Is competitive sport good for kids?

Should you sign up your little tacker in a local sports team? Should you encourage competitive sport at all?

There are arguments for and against kids competing in competitive sport.

Sport offers invaluable life lessons in handling defeat, working under pressure, self-discipline, and learning how to handle positive and negative emotions.

Teacher and coach, Vince Massara, says competition fosters resilience.

“Children learn vital resilience strategies through all aspects of competition. They also learn how to work in groups, and as a teacher, I have found that students who regularly compete in sport are used to setting goals, recovering from setbacks, and taking feedback.”

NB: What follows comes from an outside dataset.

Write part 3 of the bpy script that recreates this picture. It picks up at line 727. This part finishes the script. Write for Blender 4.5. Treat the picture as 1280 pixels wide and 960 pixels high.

Self-proclaimed entrepreneur and founder of several health and fitness businesses, Travis Jones, says competitive sport was critical to his own success.

“In my opinion, so much of how I approach life and business was formed from competitive sport. The importance of supporting a team, leadership skills, learning to lose and good sportsmanship comes from sport. You understand what it takes to win, gain confidence, and build a ‘never give up’ attitude.”

The life skills that little ones can develop through sport are enhanced due in part to the social element of organised team sport.

We know physical activity improves mood and helps keep us fit and healthy—which is great for our overall wellbeing. Sport also promotes the growth of healthy bones and muscles.

So far, so good.

Encouraging positive participation in sport is important if you also consider that nine out of 10 teenagers in Australia are not meeting Australian Physical Activity Guidelines.

So why wouldn’t we let out kids run amok on the field?

Some people say that young children shouldn’t play competitive sport.

“Very young children should be having fun and developing basic motor skills playing unorganised sport,” says Associate Professor Rochelle Eime, lead author of a study of 14,000 girls in sport.

The study found that of the girls who began sport at ages four or five, 60 per cent dropped out within four years. But of those who started sport later, only 30 per cent didn’t continue.

Starting kids too early and pushing them too hard is a formula for failure and takes the enjoyment out of the game.

Jones says on the point of kids being overworked and becoming overly-competitive, “I don’t think the sports do that, the parents or coaches do that. Kids can’t feel overworked, unless they are being pushed.”

Practice, practice, practice

Smarter practice and training is better than more practice and training. Making practice fun and full of variety is actually going to better develop your child’s skills.

Prioritising fun and safety in competitive sports for kids is going to help ensure they remain engaged in the game, creating a more productive and enjoyable environment for them to learn and play.

And finally, make the goal ‘personal best’ rather than ‘winning’. It’s a much healthier and productive mindset for young competitors.